## [Task goal]
Return, exactly as written, every line from the first line of the data below through the line that contains "fg & isyard)".

## [Information shown]
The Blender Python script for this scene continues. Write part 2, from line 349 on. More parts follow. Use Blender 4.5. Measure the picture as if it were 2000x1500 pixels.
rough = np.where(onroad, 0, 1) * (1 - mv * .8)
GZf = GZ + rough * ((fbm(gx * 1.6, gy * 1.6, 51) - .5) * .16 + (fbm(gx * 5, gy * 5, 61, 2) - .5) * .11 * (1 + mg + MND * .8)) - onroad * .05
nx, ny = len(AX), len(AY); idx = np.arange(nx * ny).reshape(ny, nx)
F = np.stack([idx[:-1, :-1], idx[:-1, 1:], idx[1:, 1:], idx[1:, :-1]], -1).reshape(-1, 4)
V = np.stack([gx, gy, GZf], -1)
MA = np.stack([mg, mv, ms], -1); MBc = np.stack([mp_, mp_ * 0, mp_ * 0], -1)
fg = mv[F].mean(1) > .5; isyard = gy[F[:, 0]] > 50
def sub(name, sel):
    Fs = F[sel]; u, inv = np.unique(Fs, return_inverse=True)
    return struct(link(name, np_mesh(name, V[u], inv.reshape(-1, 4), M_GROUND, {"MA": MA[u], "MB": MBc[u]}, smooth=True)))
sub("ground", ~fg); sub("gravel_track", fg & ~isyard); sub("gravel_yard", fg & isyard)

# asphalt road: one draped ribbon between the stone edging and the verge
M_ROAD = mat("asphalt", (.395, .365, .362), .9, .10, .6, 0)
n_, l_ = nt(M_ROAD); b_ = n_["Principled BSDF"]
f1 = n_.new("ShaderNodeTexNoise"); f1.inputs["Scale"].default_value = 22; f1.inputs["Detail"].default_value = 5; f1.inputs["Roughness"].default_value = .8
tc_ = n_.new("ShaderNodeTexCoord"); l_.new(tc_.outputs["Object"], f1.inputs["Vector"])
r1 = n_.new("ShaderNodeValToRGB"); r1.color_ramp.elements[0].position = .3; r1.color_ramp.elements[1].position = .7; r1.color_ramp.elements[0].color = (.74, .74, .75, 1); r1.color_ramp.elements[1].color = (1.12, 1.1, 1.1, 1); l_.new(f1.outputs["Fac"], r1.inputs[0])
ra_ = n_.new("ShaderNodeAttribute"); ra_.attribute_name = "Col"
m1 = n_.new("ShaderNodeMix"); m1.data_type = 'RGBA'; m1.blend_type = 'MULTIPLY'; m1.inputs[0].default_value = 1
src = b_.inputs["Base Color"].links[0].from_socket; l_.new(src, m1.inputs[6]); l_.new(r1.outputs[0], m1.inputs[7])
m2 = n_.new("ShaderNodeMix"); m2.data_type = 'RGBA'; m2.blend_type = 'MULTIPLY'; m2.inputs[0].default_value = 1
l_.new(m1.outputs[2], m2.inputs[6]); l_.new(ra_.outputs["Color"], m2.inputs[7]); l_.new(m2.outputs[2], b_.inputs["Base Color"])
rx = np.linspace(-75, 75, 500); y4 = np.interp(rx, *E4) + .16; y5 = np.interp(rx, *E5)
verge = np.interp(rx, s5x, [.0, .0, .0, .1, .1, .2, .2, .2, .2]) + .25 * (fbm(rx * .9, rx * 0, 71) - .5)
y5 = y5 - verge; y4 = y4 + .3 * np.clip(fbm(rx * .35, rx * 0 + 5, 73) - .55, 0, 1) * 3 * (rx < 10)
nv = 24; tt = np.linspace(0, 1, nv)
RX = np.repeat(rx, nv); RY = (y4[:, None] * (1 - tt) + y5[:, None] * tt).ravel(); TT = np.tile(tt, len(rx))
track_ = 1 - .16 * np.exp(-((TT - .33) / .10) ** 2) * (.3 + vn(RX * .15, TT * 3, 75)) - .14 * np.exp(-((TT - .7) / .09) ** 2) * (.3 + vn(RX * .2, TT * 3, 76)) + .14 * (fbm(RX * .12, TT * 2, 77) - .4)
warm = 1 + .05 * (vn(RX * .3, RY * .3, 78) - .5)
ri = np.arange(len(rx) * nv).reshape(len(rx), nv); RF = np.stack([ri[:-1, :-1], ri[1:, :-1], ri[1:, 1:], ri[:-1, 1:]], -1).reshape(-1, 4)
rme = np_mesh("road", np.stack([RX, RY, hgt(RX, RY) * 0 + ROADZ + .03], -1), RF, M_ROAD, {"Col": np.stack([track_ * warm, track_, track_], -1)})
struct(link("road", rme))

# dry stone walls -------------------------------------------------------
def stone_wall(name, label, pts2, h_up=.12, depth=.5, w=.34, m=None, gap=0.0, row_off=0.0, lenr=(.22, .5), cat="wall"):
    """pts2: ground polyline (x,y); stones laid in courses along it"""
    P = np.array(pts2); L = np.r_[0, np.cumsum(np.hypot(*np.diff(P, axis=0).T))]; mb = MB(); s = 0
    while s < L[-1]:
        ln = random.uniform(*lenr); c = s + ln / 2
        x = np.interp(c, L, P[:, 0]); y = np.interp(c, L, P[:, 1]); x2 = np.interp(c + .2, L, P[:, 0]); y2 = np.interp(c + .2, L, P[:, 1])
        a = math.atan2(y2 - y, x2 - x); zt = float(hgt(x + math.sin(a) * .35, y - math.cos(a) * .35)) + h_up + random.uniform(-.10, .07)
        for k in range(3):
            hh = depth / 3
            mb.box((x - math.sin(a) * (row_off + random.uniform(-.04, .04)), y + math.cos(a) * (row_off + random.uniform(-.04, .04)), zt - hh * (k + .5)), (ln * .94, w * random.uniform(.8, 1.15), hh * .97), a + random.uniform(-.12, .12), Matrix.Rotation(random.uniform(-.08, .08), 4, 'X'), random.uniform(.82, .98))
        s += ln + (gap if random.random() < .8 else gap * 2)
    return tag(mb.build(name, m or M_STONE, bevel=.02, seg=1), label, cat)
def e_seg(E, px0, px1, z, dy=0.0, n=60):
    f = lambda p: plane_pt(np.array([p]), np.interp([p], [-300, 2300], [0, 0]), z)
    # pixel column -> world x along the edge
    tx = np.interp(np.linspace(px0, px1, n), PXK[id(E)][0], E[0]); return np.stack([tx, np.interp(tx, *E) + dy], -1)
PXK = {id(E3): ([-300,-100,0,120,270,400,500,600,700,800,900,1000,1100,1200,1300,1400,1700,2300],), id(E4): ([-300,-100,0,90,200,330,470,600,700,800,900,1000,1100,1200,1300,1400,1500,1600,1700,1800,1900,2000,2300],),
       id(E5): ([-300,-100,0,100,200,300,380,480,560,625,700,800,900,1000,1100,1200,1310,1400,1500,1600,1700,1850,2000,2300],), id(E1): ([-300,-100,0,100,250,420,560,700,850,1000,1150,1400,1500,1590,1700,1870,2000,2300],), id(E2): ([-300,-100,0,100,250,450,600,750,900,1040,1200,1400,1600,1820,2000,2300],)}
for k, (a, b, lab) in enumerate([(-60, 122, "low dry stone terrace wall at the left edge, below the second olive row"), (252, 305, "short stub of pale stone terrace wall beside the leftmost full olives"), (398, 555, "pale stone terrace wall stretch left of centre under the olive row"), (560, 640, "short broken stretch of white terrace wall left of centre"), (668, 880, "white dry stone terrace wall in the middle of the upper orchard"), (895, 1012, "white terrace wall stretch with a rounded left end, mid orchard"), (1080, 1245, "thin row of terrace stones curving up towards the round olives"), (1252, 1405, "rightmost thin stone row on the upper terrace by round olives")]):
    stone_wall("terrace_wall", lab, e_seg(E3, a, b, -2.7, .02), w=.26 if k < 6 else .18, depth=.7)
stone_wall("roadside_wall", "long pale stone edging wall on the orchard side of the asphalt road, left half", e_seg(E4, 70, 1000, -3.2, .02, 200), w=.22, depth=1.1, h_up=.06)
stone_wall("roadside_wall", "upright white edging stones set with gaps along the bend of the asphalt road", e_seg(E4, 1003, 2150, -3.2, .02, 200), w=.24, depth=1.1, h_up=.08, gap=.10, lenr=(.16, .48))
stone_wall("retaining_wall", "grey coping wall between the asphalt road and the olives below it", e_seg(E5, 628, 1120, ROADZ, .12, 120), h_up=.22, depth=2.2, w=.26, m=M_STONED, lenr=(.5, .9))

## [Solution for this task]
The Blender Python script for this scene continues. Write part 2, from line 349 on. More parts follow. Use Blender 4.5. Measure the picture as if it were 2000x1500 pixels.
rough = np.where(onroad, 0, 1) * (1 - mv * .8)
GZf = GZ + rough * ((fbm(gx * 1.6, gy * 1.6, 51) - .5) * .16 + (fbm(gx * 5, gy * 5, 61, 2) - .5) * .11 * (1 + mg + MND * .8)) - onroad * .05
nx, ny = len(AX), len(AY); idx = np.arange(nx * ny).reshape(ny, nx)
F = np.stack([idx[:-1, :-1], idx[:-1, 1:], idx[1:, 1:], idx[1:, :-1]], -1).reshape(-1, 4)
V = np.stack([gx, gy, GZf], -1)
MA = np.stack([mg, mv, ms], -1); MBc = np.stack([mp_, mp_ * 0, mp_ * 0], -1)
fg = mv[F].mean(1) > .5; isyard = gy[F[:, 0]] > 50
def sub(name, sel):
    Fs = F[sel]; u, inv = np.unique(Fs, return_inverse=True)
    return struct(link(name, np_mesh(name, V[u], inv.reshape(-1, 4), M_GROUND, {"MA": MA[u], "MB": MBc[u]}, smooth=True)))
sub("ground", ~fg); sub("gravel_track", fg & ~isyard); sub("gravel_yard", fg & isyard)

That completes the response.